Directions: Up to and including the line with "scene.camera = cam", reproduce the listing below exactly, beginning at its first line.

Recorded information:
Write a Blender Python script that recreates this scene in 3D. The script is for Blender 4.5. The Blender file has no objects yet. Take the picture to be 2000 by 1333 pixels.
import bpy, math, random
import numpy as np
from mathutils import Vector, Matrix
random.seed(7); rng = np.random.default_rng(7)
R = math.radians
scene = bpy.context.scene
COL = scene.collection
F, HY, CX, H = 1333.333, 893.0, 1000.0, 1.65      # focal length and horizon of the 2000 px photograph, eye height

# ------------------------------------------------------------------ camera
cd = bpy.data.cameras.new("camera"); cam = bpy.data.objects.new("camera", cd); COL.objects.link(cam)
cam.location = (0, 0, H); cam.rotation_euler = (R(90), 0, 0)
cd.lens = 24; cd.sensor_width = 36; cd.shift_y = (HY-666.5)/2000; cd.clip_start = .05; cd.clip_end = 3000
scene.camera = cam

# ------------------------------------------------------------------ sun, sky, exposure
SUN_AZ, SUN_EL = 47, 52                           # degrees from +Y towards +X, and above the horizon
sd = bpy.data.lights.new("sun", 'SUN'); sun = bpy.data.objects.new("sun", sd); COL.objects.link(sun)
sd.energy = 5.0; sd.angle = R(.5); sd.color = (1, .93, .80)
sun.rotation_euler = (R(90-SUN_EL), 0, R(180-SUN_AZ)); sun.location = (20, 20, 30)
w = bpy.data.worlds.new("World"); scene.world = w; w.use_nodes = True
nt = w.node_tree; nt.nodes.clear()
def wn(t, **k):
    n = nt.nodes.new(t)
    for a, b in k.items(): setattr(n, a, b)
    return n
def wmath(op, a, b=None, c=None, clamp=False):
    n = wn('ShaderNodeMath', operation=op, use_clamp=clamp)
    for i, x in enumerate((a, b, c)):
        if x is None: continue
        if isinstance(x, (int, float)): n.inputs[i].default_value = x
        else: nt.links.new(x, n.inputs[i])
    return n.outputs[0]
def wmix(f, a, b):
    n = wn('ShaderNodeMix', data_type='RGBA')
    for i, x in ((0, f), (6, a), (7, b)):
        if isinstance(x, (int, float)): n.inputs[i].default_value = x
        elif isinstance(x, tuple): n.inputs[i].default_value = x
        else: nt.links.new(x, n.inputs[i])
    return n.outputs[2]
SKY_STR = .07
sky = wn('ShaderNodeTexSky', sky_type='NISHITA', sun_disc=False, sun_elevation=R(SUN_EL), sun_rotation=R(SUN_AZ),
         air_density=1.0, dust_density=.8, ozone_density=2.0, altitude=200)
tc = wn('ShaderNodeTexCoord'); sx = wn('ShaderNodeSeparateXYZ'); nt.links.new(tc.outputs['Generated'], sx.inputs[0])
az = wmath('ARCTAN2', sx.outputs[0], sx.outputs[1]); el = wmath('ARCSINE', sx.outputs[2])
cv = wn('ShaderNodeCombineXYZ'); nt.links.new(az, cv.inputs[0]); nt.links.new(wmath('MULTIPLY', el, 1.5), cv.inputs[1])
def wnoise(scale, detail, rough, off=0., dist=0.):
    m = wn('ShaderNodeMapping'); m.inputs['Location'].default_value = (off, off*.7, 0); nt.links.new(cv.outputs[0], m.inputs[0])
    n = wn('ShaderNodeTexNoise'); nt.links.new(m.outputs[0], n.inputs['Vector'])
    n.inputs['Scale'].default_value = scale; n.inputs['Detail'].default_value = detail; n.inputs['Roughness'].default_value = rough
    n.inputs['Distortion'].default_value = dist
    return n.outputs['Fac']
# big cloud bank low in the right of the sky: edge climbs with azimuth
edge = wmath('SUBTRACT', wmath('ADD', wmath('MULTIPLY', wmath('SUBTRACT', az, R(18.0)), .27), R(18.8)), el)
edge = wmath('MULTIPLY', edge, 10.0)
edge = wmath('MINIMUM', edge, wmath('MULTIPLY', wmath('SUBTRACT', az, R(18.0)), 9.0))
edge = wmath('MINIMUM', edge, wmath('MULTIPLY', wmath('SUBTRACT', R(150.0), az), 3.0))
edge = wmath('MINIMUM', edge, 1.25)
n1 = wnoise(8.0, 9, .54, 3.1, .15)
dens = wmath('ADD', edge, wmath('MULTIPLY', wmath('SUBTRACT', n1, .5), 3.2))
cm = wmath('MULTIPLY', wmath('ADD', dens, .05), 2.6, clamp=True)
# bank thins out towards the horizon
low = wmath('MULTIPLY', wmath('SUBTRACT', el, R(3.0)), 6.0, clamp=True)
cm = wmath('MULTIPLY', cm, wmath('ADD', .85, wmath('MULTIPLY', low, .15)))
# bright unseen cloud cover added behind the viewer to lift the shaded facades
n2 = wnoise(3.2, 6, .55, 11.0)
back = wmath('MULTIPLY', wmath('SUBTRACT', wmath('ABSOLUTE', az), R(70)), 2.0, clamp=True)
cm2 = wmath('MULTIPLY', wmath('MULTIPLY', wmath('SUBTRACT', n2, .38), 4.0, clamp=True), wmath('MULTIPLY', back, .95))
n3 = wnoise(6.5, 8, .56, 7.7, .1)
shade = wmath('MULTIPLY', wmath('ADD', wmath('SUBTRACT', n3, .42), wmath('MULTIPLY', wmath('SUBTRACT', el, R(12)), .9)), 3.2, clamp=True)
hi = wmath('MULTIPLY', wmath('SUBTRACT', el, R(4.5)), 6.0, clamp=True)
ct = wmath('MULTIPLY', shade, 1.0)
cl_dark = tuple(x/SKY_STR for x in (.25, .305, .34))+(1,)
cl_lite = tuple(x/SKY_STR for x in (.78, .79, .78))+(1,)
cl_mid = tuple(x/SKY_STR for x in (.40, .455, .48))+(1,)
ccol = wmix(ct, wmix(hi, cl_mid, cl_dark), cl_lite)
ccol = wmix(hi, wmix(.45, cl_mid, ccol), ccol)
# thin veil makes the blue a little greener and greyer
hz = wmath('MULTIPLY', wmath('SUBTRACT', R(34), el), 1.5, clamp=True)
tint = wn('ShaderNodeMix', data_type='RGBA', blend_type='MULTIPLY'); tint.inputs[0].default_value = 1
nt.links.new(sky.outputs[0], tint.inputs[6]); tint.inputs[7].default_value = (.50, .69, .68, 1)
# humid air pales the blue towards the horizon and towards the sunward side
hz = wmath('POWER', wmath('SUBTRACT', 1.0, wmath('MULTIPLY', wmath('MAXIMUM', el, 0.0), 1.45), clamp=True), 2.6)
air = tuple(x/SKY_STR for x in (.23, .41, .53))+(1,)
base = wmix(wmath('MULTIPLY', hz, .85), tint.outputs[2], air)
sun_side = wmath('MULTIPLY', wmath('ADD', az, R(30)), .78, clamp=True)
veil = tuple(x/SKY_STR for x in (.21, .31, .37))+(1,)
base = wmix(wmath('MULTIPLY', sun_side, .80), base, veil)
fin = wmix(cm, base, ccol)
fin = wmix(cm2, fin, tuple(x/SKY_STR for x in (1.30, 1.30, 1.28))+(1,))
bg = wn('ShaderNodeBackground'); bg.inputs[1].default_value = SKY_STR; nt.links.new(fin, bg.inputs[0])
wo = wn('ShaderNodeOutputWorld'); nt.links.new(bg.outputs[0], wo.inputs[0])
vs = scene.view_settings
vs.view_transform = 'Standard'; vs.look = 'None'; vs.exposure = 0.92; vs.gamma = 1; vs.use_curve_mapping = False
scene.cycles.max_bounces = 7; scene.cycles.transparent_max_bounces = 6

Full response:
Write a Blender Python script that recreates this scene in 3D. The script is for Blender 4.5. The Blender file has no objects yet. Take the picture to be 2000 by 1333 pixels.
import bpy, math, random
import numpy as np
from mathutils import Vector, Matrix
random.seed(7); rng = np.random.default_rng(7)
R = math.radians
scene = bpy.context.scene
COL = scene.collection
F, HY, CX, H = 1333.333, 893.0, 1000.0, 1.65      # focal length and horizon of the 2000 px photograph, eye height

# ------------------------------------------------------------------ camera
cd = bpy.data.cameras.new("camera"); cam = bpy.data.objects.new("camera", cd); COL.objects.link(cam)
cam.location = (0, 0, H); cam.rotation_euler = (R(90), 0, 0)
cd.lens = 24; cd.sensor_width = 36; cd.shift_y = (HY-666.5)/2000; cd.clip_start = .05; cd.clip_end = 3000
scene.camera = cam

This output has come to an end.